Would you return the complete listing below word for word?

* Recorded data:
———

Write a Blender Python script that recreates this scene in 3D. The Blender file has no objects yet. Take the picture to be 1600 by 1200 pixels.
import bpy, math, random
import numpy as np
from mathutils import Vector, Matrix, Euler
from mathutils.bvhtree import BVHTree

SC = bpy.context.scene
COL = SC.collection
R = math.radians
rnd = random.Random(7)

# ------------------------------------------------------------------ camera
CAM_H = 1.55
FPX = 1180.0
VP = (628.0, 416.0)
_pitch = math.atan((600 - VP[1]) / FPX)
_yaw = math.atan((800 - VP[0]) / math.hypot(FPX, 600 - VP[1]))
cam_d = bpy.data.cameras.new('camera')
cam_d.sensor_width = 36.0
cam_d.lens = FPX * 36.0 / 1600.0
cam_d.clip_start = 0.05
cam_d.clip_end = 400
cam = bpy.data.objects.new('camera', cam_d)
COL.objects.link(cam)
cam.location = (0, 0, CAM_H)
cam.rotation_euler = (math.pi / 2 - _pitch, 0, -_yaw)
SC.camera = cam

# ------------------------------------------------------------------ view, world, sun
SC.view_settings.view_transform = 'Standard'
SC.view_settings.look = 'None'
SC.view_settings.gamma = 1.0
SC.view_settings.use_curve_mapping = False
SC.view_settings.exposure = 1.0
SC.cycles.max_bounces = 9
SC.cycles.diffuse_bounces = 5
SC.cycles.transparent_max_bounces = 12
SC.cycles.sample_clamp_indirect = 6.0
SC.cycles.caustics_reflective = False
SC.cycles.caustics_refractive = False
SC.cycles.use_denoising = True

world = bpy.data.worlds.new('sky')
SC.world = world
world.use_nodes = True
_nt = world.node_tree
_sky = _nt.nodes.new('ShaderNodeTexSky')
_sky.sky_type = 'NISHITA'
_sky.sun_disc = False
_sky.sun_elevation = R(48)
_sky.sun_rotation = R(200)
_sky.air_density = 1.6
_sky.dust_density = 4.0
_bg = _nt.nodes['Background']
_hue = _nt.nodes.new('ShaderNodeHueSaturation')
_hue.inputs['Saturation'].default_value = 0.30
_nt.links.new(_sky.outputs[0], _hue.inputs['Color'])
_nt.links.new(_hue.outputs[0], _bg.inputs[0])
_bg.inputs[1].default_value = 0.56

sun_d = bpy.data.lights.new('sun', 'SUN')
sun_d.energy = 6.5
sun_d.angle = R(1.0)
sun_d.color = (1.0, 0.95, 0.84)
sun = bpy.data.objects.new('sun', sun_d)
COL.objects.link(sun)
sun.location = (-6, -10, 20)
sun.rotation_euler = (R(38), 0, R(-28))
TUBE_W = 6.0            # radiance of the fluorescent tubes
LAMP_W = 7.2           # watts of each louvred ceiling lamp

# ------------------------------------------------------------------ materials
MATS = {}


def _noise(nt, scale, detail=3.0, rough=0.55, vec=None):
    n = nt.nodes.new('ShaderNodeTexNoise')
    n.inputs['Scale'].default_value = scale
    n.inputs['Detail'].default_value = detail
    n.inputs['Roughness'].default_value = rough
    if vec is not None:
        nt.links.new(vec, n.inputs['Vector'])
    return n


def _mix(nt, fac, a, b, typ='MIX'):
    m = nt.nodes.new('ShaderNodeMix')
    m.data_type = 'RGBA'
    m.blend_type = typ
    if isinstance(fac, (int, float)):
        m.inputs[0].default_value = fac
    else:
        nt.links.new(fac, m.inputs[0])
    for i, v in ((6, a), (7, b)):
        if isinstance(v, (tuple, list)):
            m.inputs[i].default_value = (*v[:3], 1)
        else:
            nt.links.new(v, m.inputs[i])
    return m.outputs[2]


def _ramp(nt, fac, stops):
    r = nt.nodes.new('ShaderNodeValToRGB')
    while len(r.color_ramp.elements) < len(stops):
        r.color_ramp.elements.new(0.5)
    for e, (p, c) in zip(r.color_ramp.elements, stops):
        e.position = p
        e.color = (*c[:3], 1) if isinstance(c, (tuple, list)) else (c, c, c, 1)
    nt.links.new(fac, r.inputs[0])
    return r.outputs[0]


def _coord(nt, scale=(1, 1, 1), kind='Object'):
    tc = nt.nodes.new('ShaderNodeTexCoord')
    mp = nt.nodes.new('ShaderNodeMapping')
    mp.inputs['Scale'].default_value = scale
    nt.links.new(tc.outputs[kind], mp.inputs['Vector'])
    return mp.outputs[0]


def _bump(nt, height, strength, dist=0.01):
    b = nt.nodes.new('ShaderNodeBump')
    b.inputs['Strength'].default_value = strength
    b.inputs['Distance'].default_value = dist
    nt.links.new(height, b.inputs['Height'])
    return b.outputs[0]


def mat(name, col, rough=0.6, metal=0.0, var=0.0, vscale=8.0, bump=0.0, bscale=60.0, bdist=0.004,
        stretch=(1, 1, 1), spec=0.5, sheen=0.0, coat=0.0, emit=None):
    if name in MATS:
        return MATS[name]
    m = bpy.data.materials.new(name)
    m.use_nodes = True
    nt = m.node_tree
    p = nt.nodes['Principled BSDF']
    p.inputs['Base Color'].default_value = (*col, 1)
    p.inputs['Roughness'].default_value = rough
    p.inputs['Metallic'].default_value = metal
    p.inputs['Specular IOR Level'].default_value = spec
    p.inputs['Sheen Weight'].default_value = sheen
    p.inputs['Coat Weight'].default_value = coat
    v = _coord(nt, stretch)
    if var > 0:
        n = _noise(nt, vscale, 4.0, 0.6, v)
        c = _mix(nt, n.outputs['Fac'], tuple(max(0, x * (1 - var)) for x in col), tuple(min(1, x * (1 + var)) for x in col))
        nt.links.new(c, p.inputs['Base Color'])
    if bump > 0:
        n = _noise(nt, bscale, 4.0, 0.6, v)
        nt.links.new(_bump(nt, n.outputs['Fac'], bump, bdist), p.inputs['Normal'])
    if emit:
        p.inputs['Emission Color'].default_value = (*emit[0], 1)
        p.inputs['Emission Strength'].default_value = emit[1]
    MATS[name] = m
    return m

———

* Written solution:
Write a Blender Python script that recreates this scene in 3D. The Blender file has no objects yet. Take the picture to be 1600 by 1200 pixels.
import bpy, math, random
import numpy as np
from mathutils import Vector, Matrix, Euler
from mathutils.bvhtree import BVHTree

SC = bpy.context.scene
COL = SC.collection
R = math.radians
rnd = random.Random(7)

# ------------------------------------------------------------------ camera
CAM_H = 1.55
FPX = 1180.0
VP = (628.0, 416.0)
_pitch = math.atan((600 - VP[1]) / FPX)
_yaw = math.atan((800 - VP[0]) / math.hypot(FPX, 600 - VP[1]))
cam_d = bpy.data.cameras.new('camera')
cam_d.sensor_width = 36.0
cam_d.lens = FPX * 36.0 / 1600.0
cam_d.clip_start = 0.05
cam_d.clip_end = 400
cam = bpy.data.objects.new('camera', cam_d)
COL.objects.link(cam)
cam.location = (0, 0, CAM_H)
cam.rotation_euler = (math.pi / 2 - _pitch, 0, -_yaw)
SC.camera = cam

# ------------------------------------------------------------------ view, world, sun
SC.view_settings.view_transform = 'Standard'
SC.view_settings.look = 'None'
SC.view_settings.gamma = 1.0
SC.view_settings.use_curve_mapping = False
SC.view_settings.exposure = 1.0
SC.cycles.max_bounces = 9
SC.cycles.diffuse_bounces = 5
SC.cycles.transparent_max_bounces = 12
SC.cycles.sample_clamp_indirect = 6.0
SC.cycles.caustics_reflective = False
SC.cycles.caustics_refractive = False
SC.cycles.use_denoising = True

world = bpy.data.worlds.new('sky')
SC.world = world
world.use_nodes = True
_nt = world.node_tree
_sky = _nt.nodes.new('ShaderNodeTexSky')
_sky.sky_type = 'NISHITA'
_sky.sun_disc = False
_sky.sun_elevation = R(48)
_sky.sun_rotation = R(200)
_sky.air_density = 1.6
_sky.dust_density = 4.0
_bg = _nt.nodes['Background']
_hue = _nt.nodes.new('ShaderNodeHueSaturation')
_hue.inputs['Saturation'].default_value = 0.30
_nt.links.new(_sky.outputs[0], _hue.inputs['Color'])
_nt.links.new(_hue.outputs[0], _bg.inputs[0])
_bg.inputs[1].default_value = 0.56

sun_d = bpy.data.lights.new('sun', 'SUN')
sun_d.energy = 6.5
sun_d.angle = R(1.0)
sun_d.color = (1.0, 0.95, 0.84)
sun = bpy.data.objects.new('sun', sun_d)
COL.objects.link(sun)
sun.location = (-6, -10, 20)
sun.rotation_euler = (R(38), 0, R(-28))
TUBE_W = 6.0            # radiance of the fluorescent tubes
LAMP_W = 7.2           # watts of each louvred ceiling lamp

# ------------------------------------------------------------------ materials
MATS = {}


def _noise(nt, scale, detail=3.0, rough=0.55, vec=None):
    n = nt.nodes.new('ShaderNodeTexNoise')
    n.inputs['Scale'].default_value = scale
    n.inputs['Detail'].default_value = detail
    n.inputs['Roughness'].default_value = rough
    if vec is not None:
        nt.links.new(vec, n.inputs['Vector'])
    return n


def _mix(nt, fac, a, b, typ='MIX'):
    m = nt.nodes.new('ShaderNodeMix')
    m.data_type = 'RGBA'
    m.blend_type = typ
    if isinstance(fac, (int, float)):
        m.inputs[0].default_value = fac
    else:
        nt.links.new(fac, m.inputs[0])
    for i, v in ((6, a), (7, b)):
        if isinstance(v, (tuple, list)):
            m.inputs[i].default_value = (*v[:3], 1)
        else:
            nt.links.new(v, m.inputs[i])
    return m.outputs[2]


def _ramp(nt, fac, stops):
    r = nt.nodes.new('ShaderNodeValToRGB')
    while len(r.color_ramp.elements) < len(stops):
        r.color_ramp.elements.new(0.5)
    for e, (p, c) in zip(r.color_ramp.elements, stops):
        e.position = p
        e.color = (*c[:3], 1) if isinstance(c, (tuple, list)) else (c, c, c, 1)
    nt.links.new(fac, r.inputs[0])
    return r.outputs[0]


def _coord(nt, scale=(1, 1, 1), kind='Object'):
    tc = nt.nodes.new('ShaderNodeTexCoord')
    mp = nt.nodes.new('ShaderNodeMapping')
    mp.inputs['Scale'].default_value = scale
    nt.links.new(tc.outputs[kind], mp.inputs['Vector'])
    return mp.outputs[0]


def _bump(nt, height, strength, dist=0.01):
    b = nt.nodes.new('ShaderNodeBump')
    b.inputs['Strength'].default_value = strength
    b.inputs['Distance'].default_value = dist
    nt.links.new(height, b.inputs['Height'])
    return b.outputs[0]


def mat(name, col, rough=0.6, metal=0.0, var=0.0, vscale=8.0, bump=0.0, bscale=60.0, bdist=0.004,
        stretch=(1, 1, 1), spec=0.5, sheen=0.0, coat=0.0, emit=None):
    if name in MATS:
        return MATS[name]
    m = bpy.data.materials.new(name)
    m.use_nodes = True
    nt = m.node_tree
    p = nt.nodes['Principled BSDF']
    p.inputs['Base Color'].default_value = (*col, 1)
    p.inputs['Roughness'].default_value = rough
    p.inputs['Metallic'].default_value = metal
    p.inputs['Specular IOR Level'].default_value = spec
    p.inputs['Sheen Weight'].default_value = sheen
    p.inputs['Coat Weight'].default_value = coat
    v = _coord(nt, stretch)
    if var > 0:
        n = _noise(nt, vscale, 4.0, 0.6, v)
        c = _mix(nt, n.outputs['Fac'], tuple(max(0, x * (1 - var)) for x in col), tuple(min(1, x * (1 + var)) for x in col))
        nt.links.new(c, p.inputs['Base Color'])
    if bump > 0:
        n = _noise(nt, bscale, 4.0, 0.6, v)
        nt.links.new(_bump(nt, n.outputs['Fac'], bump, bdist), p.inputs['Normal'])
    if emit:
        p.inputs['Emission Color'].default_value = (*emit[0], 1)
        p.inputs['Emission Strength'].default_value = emit[1]
    MATS[name] = m
    return m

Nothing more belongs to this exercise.